The United Nations rights chief stressed Friday the need for "impartial investigations" into a strike on a school in Iran, urging the US to move "very quickly" with its announced probe.Iran has blamed Israel and the United States for the strike on the school in the Iranian city of Minab on the first day of the war last Saturday, giving a toll of more than 150 dead.
Neither the US nor Israel has said it was behind the strike, although US Secretary of State Marco Rubio said on Monday that the Pentagon was investigating.
AFP has been unable to independently verify the toll or visit the site.
UN rights chief Volker Turk condemned "this absolutely tragic incident".
"What we have asked for is obviously prompt, transparent and impartial investigations, which we understand has been announced by the United States," he told reporters in Geneva.
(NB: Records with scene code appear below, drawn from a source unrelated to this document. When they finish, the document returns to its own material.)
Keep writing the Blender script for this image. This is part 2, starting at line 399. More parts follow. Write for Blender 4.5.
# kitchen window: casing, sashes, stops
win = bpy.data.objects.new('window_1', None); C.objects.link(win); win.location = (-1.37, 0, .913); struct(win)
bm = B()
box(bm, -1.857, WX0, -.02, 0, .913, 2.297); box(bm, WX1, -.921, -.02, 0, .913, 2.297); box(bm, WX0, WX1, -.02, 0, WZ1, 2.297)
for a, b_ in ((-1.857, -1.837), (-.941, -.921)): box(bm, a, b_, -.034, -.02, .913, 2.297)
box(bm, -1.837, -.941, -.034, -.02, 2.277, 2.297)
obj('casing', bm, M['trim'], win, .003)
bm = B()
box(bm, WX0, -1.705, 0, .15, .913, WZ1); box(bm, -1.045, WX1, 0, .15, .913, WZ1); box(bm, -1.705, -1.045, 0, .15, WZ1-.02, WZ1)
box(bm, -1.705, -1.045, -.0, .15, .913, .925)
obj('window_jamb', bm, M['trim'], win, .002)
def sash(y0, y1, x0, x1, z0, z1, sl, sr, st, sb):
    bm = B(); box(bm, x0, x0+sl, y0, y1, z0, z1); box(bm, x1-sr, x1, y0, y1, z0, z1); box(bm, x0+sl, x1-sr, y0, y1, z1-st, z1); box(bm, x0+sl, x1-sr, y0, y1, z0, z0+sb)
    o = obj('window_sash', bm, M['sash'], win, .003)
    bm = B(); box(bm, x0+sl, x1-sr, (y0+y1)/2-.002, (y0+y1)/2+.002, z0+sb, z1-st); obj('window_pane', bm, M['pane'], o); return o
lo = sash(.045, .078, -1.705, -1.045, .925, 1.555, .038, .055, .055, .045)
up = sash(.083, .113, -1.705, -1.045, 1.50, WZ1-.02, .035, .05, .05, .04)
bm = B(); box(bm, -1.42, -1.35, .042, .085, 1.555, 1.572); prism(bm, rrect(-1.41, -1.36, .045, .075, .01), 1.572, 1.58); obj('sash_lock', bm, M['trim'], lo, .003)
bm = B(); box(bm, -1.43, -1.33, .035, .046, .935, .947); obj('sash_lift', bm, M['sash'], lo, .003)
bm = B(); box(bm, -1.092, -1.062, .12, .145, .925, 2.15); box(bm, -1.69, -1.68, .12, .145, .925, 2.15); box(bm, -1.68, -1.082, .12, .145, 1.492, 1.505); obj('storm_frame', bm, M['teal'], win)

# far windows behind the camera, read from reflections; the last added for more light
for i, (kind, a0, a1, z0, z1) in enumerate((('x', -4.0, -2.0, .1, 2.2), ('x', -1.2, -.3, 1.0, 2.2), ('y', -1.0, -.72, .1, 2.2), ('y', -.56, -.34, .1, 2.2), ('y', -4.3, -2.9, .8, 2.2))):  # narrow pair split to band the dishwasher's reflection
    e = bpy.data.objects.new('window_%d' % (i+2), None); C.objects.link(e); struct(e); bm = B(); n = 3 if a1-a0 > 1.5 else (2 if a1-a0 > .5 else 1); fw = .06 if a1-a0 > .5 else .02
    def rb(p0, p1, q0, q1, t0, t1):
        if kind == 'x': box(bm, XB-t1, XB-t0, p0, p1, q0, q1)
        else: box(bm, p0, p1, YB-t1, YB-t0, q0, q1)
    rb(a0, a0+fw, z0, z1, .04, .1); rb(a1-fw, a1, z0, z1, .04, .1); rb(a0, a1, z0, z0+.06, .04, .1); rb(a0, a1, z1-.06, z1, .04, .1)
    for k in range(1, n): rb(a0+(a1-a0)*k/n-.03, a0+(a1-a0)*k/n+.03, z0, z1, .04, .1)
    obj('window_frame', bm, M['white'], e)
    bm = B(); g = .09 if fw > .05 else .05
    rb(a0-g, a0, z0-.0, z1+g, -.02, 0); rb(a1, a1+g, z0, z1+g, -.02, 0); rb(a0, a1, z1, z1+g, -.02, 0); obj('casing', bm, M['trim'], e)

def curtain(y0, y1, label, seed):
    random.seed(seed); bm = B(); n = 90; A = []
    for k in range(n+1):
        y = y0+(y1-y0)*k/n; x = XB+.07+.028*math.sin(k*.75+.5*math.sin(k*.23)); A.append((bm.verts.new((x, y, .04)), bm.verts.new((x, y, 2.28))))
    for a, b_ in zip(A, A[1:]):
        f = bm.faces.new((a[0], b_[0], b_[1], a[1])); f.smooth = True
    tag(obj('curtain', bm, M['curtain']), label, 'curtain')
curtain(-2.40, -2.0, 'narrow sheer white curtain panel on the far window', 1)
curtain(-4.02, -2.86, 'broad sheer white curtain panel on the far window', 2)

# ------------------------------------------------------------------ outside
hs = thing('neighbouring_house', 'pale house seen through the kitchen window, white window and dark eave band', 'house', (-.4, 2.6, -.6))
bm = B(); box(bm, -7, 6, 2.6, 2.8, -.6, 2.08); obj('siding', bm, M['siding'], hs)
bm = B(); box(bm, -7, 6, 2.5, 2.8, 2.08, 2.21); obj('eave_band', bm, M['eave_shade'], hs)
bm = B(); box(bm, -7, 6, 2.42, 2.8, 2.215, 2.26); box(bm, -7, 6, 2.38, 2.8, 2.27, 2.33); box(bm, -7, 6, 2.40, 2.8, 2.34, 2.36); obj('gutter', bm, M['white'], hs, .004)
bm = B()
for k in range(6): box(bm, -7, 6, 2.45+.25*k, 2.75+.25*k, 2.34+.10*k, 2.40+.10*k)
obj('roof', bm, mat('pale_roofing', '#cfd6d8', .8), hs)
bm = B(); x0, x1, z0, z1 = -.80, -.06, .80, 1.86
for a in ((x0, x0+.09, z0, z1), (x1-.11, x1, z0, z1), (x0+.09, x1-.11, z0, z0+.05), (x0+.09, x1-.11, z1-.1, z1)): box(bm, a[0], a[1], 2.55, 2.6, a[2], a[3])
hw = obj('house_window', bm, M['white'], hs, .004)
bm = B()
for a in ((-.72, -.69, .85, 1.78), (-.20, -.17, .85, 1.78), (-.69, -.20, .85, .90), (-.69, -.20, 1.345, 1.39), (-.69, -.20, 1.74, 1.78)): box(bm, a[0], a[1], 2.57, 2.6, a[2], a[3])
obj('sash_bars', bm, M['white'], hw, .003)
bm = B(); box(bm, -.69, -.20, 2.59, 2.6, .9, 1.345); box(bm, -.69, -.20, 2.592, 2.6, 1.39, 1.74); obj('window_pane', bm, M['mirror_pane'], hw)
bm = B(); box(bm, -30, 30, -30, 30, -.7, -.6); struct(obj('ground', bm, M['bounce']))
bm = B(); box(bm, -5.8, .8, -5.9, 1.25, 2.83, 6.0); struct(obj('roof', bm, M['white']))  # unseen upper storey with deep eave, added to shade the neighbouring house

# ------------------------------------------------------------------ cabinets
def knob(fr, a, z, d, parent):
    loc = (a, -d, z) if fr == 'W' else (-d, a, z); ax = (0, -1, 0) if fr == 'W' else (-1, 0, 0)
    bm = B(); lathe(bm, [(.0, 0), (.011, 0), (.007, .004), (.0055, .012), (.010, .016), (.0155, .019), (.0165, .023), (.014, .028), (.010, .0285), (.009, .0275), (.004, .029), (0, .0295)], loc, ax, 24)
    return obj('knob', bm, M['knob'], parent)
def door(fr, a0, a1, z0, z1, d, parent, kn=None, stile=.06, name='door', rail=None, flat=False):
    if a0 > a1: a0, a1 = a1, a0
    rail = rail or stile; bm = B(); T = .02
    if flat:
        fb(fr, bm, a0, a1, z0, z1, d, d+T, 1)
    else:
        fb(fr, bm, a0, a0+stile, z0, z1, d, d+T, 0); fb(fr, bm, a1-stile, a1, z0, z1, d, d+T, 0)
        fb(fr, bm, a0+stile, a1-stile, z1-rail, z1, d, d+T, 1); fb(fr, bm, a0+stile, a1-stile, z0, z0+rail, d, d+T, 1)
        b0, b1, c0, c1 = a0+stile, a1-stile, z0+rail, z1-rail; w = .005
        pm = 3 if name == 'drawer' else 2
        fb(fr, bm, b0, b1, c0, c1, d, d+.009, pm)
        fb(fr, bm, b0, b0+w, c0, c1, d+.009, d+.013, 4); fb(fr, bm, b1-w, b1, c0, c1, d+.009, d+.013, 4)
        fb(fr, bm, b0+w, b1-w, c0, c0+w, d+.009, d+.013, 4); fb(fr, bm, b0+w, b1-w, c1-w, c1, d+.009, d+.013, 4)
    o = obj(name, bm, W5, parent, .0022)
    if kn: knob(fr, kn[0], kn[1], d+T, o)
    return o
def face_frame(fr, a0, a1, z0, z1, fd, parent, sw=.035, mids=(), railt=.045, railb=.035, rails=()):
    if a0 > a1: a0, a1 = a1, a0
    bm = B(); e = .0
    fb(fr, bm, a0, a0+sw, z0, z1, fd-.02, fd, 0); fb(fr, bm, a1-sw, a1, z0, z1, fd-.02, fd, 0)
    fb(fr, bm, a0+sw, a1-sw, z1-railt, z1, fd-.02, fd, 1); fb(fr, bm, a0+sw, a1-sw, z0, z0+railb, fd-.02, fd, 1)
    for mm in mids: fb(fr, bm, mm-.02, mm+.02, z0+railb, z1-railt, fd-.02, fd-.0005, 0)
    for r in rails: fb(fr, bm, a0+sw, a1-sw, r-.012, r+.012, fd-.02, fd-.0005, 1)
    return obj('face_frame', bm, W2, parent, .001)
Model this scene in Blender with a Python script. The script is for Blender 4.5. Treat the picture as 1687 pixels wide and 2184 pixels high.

"We need this to happen very quickly and we need to also make sure that there is accountability as well as redress for the victims," he insisted.
Turk, who said he hoped to go to Washington later this month, said there were "significant concerns about the respect for international humanitarian law, especially the conduct of hostilities... (and what) measures of precaution, of distinction, of proportionality are taken".
When it comes to a school, he said, that was "clearly a civilian institution that should never be attacked".
"Then there are questions around the type of weapons that were used, as well as the timing," he said, pointing out that the attack "happened in the morning", at a time when children were likely to be in school.
"These factors need to be taken into account," he said.
There is "a horrible, tragic lesson to be learnt when girls are killed in this way", the rights chief said.
He added that he hoped "there will be not only guarantees of non-recurrence but a review of all the standard operating procedures when it comes to this type of issues".
Turk said his office so far had few details, since it did not have a presence inside Iran, with the ongoing internet shutdown making it even harder to get information.
"The onus is now really on those who conducted these strikes to conduct this type of investigation," he said.
"We expect accountability to be served."